* begin *

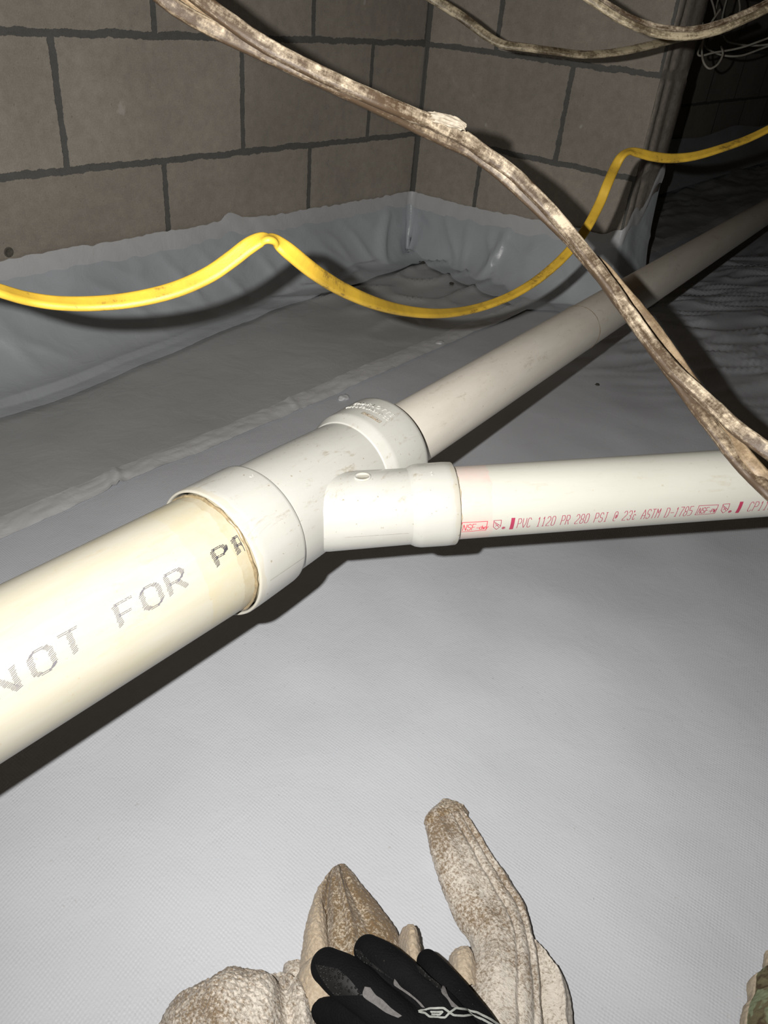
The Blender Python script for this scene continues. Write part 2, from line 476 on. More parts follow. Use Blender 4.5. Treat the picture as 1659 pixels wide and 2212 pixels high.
# ------------------------------------------------------------ pipes
N0 = Vector((-1.5366, -0.9562, -0.2376)); ND = Vector((0.9996, -0.0198, 0.0176)).normalized()
WD = Vector((0.9993, 0.0359, 0.0081)).normalized()
F0 = Vector((-1.293, -0.9475, -0.2356)); FD = Vector((0.9958, 0.0858, -0.0332)).normalized()      # the reducer's outlet sits a touch off the wye's axis
B0 = CAM + (Vector((-1.3619, -1.0427, -0.2347)) - CAM) * BS; BD = Vector((0.7137, -0.6959, 0.0800)).normalized()

M_pipe_near = mat_pipe('cream_pvc', (0.37, 0.352, 0.292), (0.345, 0.318, 0.235),
    [(-0.036, 0.02, (0.37, 0.31, 0.15), 0.28), (-0.0085, 0.02, (0.24, 0.175, 0.085), 0.38)], 0.33, (0.34, 0.28, 0.17), 0.3, 0.55, 0.5)
M_pipe_far = mat_pipe('grey_white_pvc', (0.62, 0.58, 0.51), (0.55, 0.51, 0.44), [], 0.38, (0.25, 0.20, 0.13), 0.6, 0.5, 0.5)
M_pipe_br = mat_pipe('white_pvc', (0.40, 0.397, 0.353), (0.375, 0.37, 0.327),
    [(-0.02, 0.026, (0.52, 0.30, 0.27), 0.40)], 0.30, (0.30, 0.26, 0.18), 0.5, 0.45, 0.5)
M_wye = mat_pipe('white_pvc_fitting', (0.36, 0.357, 0.33), (0.335, 0.33, 0.30),
    [(-0.004, 0.0045, (0.34, 0.29, 0.19), 0.35)], 0.24, (0.17, 0.125, 0.065), 0.3, 0.65, 0.6)
M_glue = mat_plain('dried_glue', (0.20, 0.155, 0.09), 0.35, 200, 0.35, 0.5, 0.5)

def pipe(name, O, d, s0, s1, r, mat, wall=0.005, k=1.0, step=0.05):
    prof = []
    n = max(2, int((s1 - s0) / step))
    prof += [(s0, r - wall), (s0, r - 0.0006), (s0 + 0.0001, r - 0.0002), (s0 + 0.0004, r)]
    s0 += 0.001; s1 -= 0.001
    for i in range(n + 1): prof.append((s0 + (s1 - s0) * i / n, r))
    s1 += 0.001
    prof += [(s1 - 0.0004, r), (s1 - 0.0001, r - 0.0002), (s1, r - 0.0006), (s1, r - wall)]
    v, f = lathe(prof, 128)
    o = link(name, mesh(name, v, f), mat, None, True, cyl_matrix(O, d, k))
    return o
near_pipe = pipe('drain_pipe', N0, ND, -1.2, 0.012, 0.04445, M_pipe_near)
tag(near_pipe, 'thick cream plastic drain pipe in the left foreground, printed NOT FOR', 'pipe')
# far pipe in two lengths with the joint seen at right of the wye
far_pipe = pipe('drain_pipe', F0, FD, -0.055, 0.4262, 0.0302, M_pipe_far)
tag(far_pipe, 'grey-white plastic pipe leaving the back hub of the wye, up to the dark joint line', 'pipe')
far_pipe2 = pipe('drain_pipe', F0, FD, 0.4262, 5.2, 0.0300, M_pipe_far, step=0.2)
tag(far_pipe2, 'grey-white plastic pipe running on past the joint line into the dark', 'pipe')
def ring(name, O, d, s, r, tube, mat, parent, jag=0.0, n=120, flat=1.0, k_=1.0):
    v = []
    for k in range(n):
        a = 2 * math.pi * k / n
        j = jag * noise.noise(Vector((math.cos(a) * 4, math.sin(a) * 4, s * 9)))
        tb = tube * (1 + 0.6 * noise.noise(Vector((math.cos(a) * 9, math.sin(a) * 9, 4 + s))) * (1 if jag else 0))
        for q in range(8):
            b = 2 * math.pi * q / 8
            rr = r + tb * math.cos(b); ss = s + j + tb * flat * math.sin(b)
            v.append((ss, -rr * math.sin(a), rr * math.cos(a)))
    f = []
    for k in range(n):
        for q in range(8):
            f.append((k * 8 + q, ((k + 1) % n) * 8 + q, ((k + 1) % n) * 8 + (q + 1) % 8, k * 8 + (q + 1) % 8))
    return link(name, mesh(name, v, f), mat, parent, True, cyl_matrix(O, d, k_))
M_jointline = mat_plain('dark_joint_dirt', (0.13, 0.09, 0.05), 0.7, 300, 0.4)
o = ring('joint_line', F0, FD, 0.4262, 0.0300, 0.0006, M_jointline, far_pipe2, 0.0008)
o['label'] = 'thin dark line where two pipe lengths meet'
branch = pipe('drain_pipe', B0, BD, -0.03, 1.9, 0.02903, M_pipe_br, k=BS)
tag(branch, 'white plastic branch pipe with red printed lettering running off to the right', 'pipe')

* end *

EXERCISE TASK | Output the data above without changes, apart from leaving out the pictures.

TASK SOLUTION |
The Blender Python script for this scene continues. Write part 2, from line 476 on. More parts follow. Use Blender 4.5. Treat the picture as 1659 pixels wide and 2212 pixels high.
# ------------------------------------------------------------ pipes
N0 = Vector((-1.5366, -0.9562, -0.2376)); ND = Vector((0.9996, -0.0198, 0.0176)).normalized()
WD = Vector((0.9993, 0.0359, 0.0081)).normalized()
F0 = Vector((-1.293, -0.9475, -0.2356)); FD = Vector((0.9958, 0.0858, -0.0332)).normalized()      # the reducer's outlet sits a touch off the wye's axis
B0 = CAM + (Vector((-1.3619, -1.0427, -0.2347)) - CAM) * BS; BD = Vector((0.7137, -0.6959, 0.0800)).normalized()

M_pipe_near = mat_pipe('cream_pvc', (0.37, 0.352, 0.292), (0.345, 0.318, 0.235),
    [(-0.036, 0.02, (0.37, 0.31, 0.15), 0.28), (-0.0085, 0.02, (0.24, 0.175, 0.085), 0.38)], 0.33, (0.34, 0.28, 0.17), 0.3, 0.55, 0.5)
M_pipe_far = mat_pipe('grey_white_pvc', (0.62, 0.58, 0.51), (0.55, 0.51, 0.44), [], 0.38, (0.25, 0.20, 0.13), 0.6, 0.5, 0.5)
M_pipe_br = mat_pipe('white_pvc', (0.40, 0.397, 0.353), (0.375, 0.37, 0.327),
    [(-0.02, 0.026, (0.52, 0.30, 0.27), 0.40)], 0.30, (0.30, 0.26, 0.18), 0.5, 0.45, 0.5)
M_wye = mat_pipe('white_pvc_fitting', (0.36, 0.357, 0.33), (0.335, 0.33, 0.30),
    [(-0.004, 0.0045, (0.34, 0.29, 0.19), 0.35)], 0.24, (0.17, 0.125, 0.065), 0.3, 0.65, 0.6)
M_glue = mat_plain('dried_glue', (0.20, 0.155, 0.09), 0.35, 200, 0.35, 0.5, 0.5)

def pipe(name, O, d, s0, s1, r, mat, wall=0.005, k=1.0, step=0.05):
    prof = []
    n = max(2, int((s1 - s0) / step))
    prof += [(s0, r - wall), (s0, r - 0.0006), (s0 + 0.0001, r - 0.0002), (s0 + 0.0004, r)]
    s0 += 0.001; s1 -= 0.001
    for i in range(n + 1): prof.append((s0 + (s1 - s0) * i / n, r))
    s1 += 0.001
    prof += [(s1 - 0.0004, r), (s1 - 0.0001, r - 0.0002), (s1, r - 0.0006), (s1, r - wall)]
    v, f = lathe(prof, 128)
    o = link(name, mesh(name, v, f), mat, None, True, cyl_matrix(O, d, k))
    return o
near_pipe = pipe('drain_pipe', N0, ND, -1.2, 0.012, 0.04445, M_pipe_near)
tag(near_pipe, 'thick cream plastic drain pipe in the left foreground, printed NOT FOR', 'pipe')
# far pipe in two lengths with the joint seen at right of the wye
far_pipe = pipe('drain_pipe', F0, FD, -0.055, 0.4262, 0.0302, M_pipe_far)
tag(far_pipe, 'grey-white plastic pipe leaving the back hub of the wye, up to the dark joint line', 'pipe')
far_pipe2 = pipe('drain_pipe', F0, FD, 0.4262, 5.2, 0.0300, M_pipe_far, step=0.2)
tag(far_pipe2, 'grey-white plastic pipe running on past the joint line into the dark', 'pipe')
def ring(name, O, d, s, r, tube, mat, parent, jag=0.0, n=120, flat=1.0, k_=1.0):
    v = []
    for k in range(n):
        a = 2 * math.pi * k / n
        j = jag * noise.noise(Vector((math.cos(a) * 4, math.sin(a) * 4, s * 9)))
        tb = tube * (1 + 0.6 * noise.noise(Vector((math.cos(a) * 9, math.sin(a) * 9, 4 + s))) * (1 if jag else 0))
        for q in range(8):
            b = 2 * math.pi * q / 8
            rr = r + tb * math.cos(b); ss = s + j + tb * flat * math.sin(b)
            v.append((ss, -rr * math.sin(a), rr * math.cos(a)))
    f = []
    for k in range(n):
        for q in range(8):
            f.append((k * 8 + q, ((k + 1) % n) * 8 + q, ((k + 1) % n) * 8 + (q + 1) % 8, k * 8 + (q + 1) % 8))
    return link(name, mesh(name, v, f), mat, parent, True, cyl_matrix(O, d, k_))
M_jointline = mat_plain('dark_joint_dirt', (0.13, 0.09, 0.05), 0.7, 300, 0.4)
o = ring('joint_line', F0, FD, 0.4262, 0.0300, 0.0006, M_jointline, far_pipe2, 0.0008)
o['label'] = 'thin dark line where two pipe lengths meet'
branch = pipe('drain_pipe', B0, BD, -0.03, 1.9, 0.02903, M_pipe_br, k=BS)
tag(branch, 'white plastic branch pipe with red printed lettering running off to the right', 'pipe')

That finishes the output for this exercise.